Roald Dahl goes PC in a world where no one is 'fat' and the Oompa-Loompas are gender neutral

archive link

The publisher, Puffin, has made hundreds of changes to the original text, removing many of Dahl’s colourful descriptions and making his characters less grotesque.

The review of Dahl’s language was undertaken to ensure that the books “can continue to be enjoyed by all today”, Puffin said.

You can read the litany of changes for yourself. I guess I missed the boat on stocking up on Roald Dahl children's books. As is feeling increasingly typical these days, there can be no escape from current year. Fuck me I guess.

It's unclear to me whether they're taking the original versions out of print or not. I'm fine with a censored version being available for purchase, so long as the originals are too. Maybe they could slap a warning label on them, like the Looney Tunes Golden Collections.
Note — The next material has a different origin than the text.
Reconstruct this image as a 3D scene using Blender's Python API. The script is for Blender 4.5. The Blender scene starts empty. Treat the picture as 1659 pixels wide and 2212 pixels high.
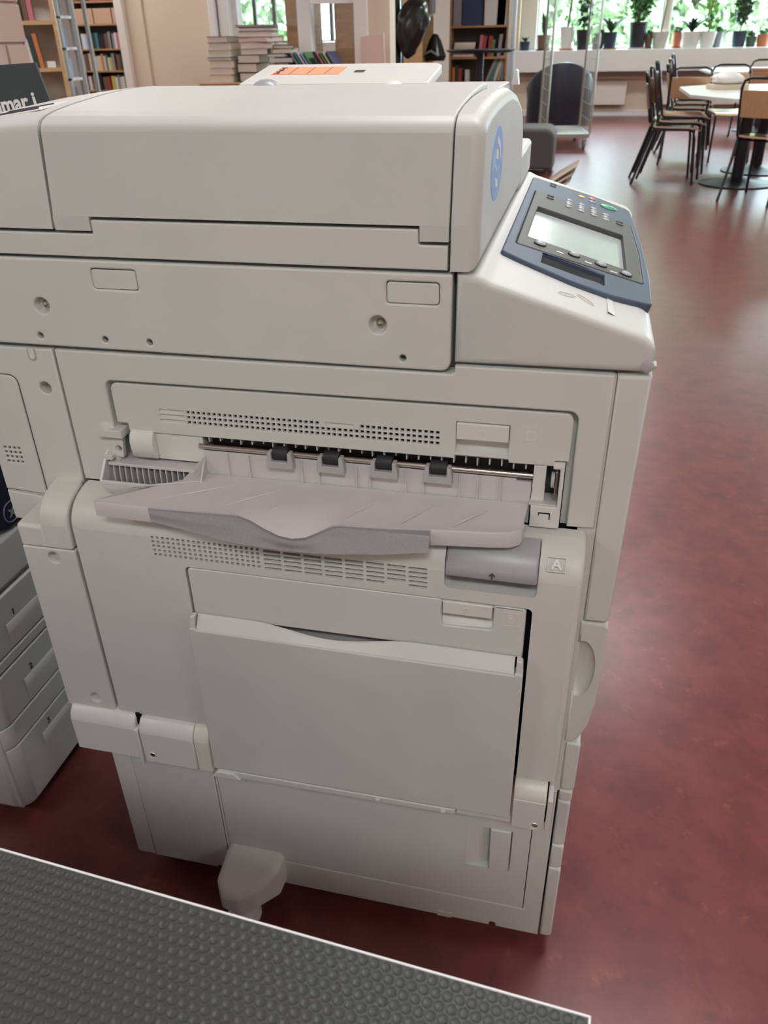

If these versions are the only ones that are going to be available, then that's disturbing. This is worse than just removing the books from print. It feels like rewriting history. There needs to at least be a note inside that this isn't Dahl's original artistic vision.

While it is trivial to offer old editions of books alongside new ones, the idea is that new ones are better, so I wouldn't bet on it and, for usual reasons, would expect this to go the way of non-kosher food, only faster.

Now consider this manifestation of the dictatorship of the minority. In the United Kingdom, where the (practicing) Muslim population is only three to four percent, a very high number of the meat we find is halal. Close to seventy percent of lamb imports from New Zealand are halal. Close to ten percent of the chain Subway carry halal-only stores (meaning no pork), in spite of the high costs from the loss of business of nonpork stores. The same holds in South Africa where, with the same proportion of Muslims, a disproportionately higher number of chicken is Halal certified. But in the U.K. and other Christian countries, halal is not neutral enough to reach a high level, as people may rebel against forceful abidance to other’s religious norms. For instance, the 7th Century Christian Arab poet Al-Akhtal made a point to never eat halal meat, in his famous defiant poem boasting his Christianity: “I do not eat sacrificial flesh”. (Al-Akhtal was reflecting the standard Christian reaction from three or four centuries earlier — Christians were tortured in pagan times by being forced to eat sacrificial meat, which they found sacrilegious. Many Christian martyrs starved to death.)

One thing I find most amusing about the dominance of kosher-friendly cuisine in the US is that literally every time I read a recipe from an American website, the recipe always specifies to use "kosher salt", rather than just "salt". This is true even if it's a recipe for pork chops, or prawn curry, or any other recipe which is non-kosher by definition.

It has to do with standardization, you're specifying to use salt that has this size and composition so your seasoning is the same as the recipe creator. Chefs like kosher salt because the grains are larger than in regular table salt (which is rather fine) but not as large as say a finishing sea salt which might be really big and flaky. They also don't have any anti-caking agents, so I guess it's more "pure"? In general it's also saltier due to having more sodium content, so if you substitute just regular table salt instead of kosher salt, your dish will be under-seasoned in my experience. None of it has to do with religion for most Americans, product just happened to be good enough to become a standard for chefs.

Huh, TIL.

This is (used to be?) how Americans say "sea salt." "Salt" usually refers to table salt. Sometimes you need to specify large crystal salt instead of fine table salt.

It used to properly be called "koshering salt" because it was the type of salt used in the koshering/kashering process for meat. But then English did what English does and now nothing makes sense anymore.

Ah hah! I am enlightened. Thanks; is been wondering about this for ages.